Royal BAM plans to establish a presence in Switzerland. This is likely to be construction-related in the first place and BAM PPP will initially look to support the company’s presence in the PPP sector from its offices in Frankfurt. Switzerland is not a particularly large market in terms of dealflow and Fielder views this more as a continuation of its presence in Germany; a commitment to cultivating its standing within the home markets as opposed to branching out.

Revenue at BAM PPP is up. Its recent third quarter report shows an increase from Eu197 million to Eu363 million on the previous year. Margins are down from Eu6.1 million to Eu1.3 million, however, but Fielder expects profits to have risen when the company ’s annual report is published.

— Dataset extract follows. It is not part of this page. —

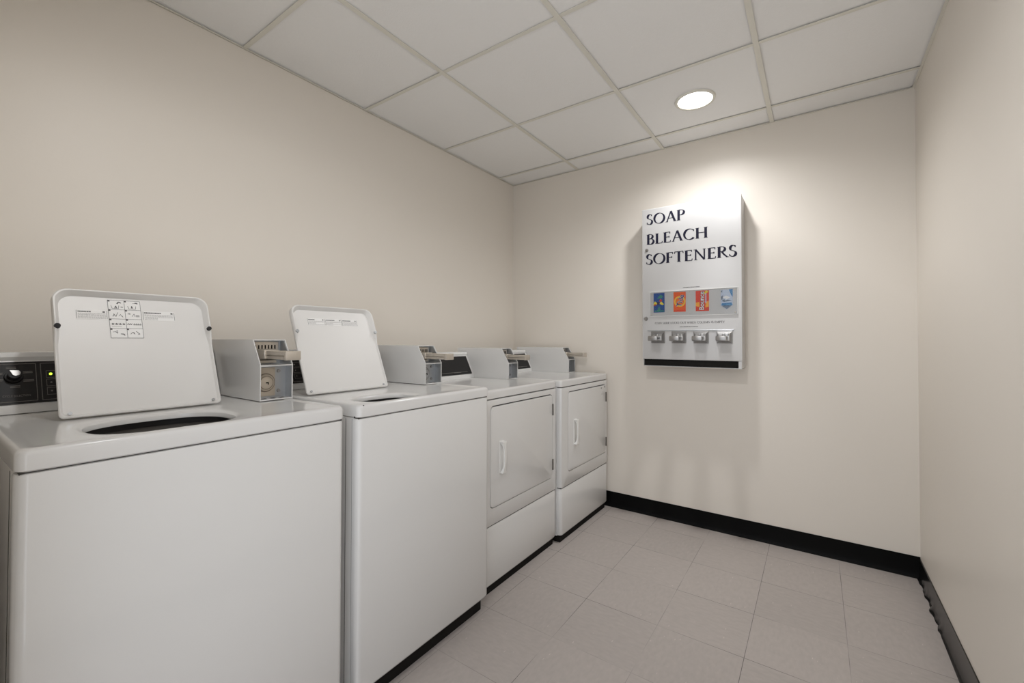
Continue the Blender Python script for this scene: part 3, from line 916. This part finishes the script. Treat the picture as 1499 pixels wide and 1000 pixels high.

In December this year BAM PPP transferred three projects into its new joint venture, BAM PPP PGGM Infrastructure Coöperatie. The sale allowed to BAM to book a Eu10 million gain. Structures such as these have become common as a means of recycling equity. At roughly the same time that BAM PPP closed its first round of divestment, Strukton agreed to sell 80% of its stake in six Dutch PPP projects, valued at around Eu2.3 billion.

What is different with BAM PPP’s joint venture, suggests Fielder, is that whereas most recent deals entail existing projects being sold in the secondary market, with the PGGM deal BAM PPP has an institutional investor willing to put capital into new projects. This, he hopes, will allow BAM PPP to consolidate its position in the five home markets even further.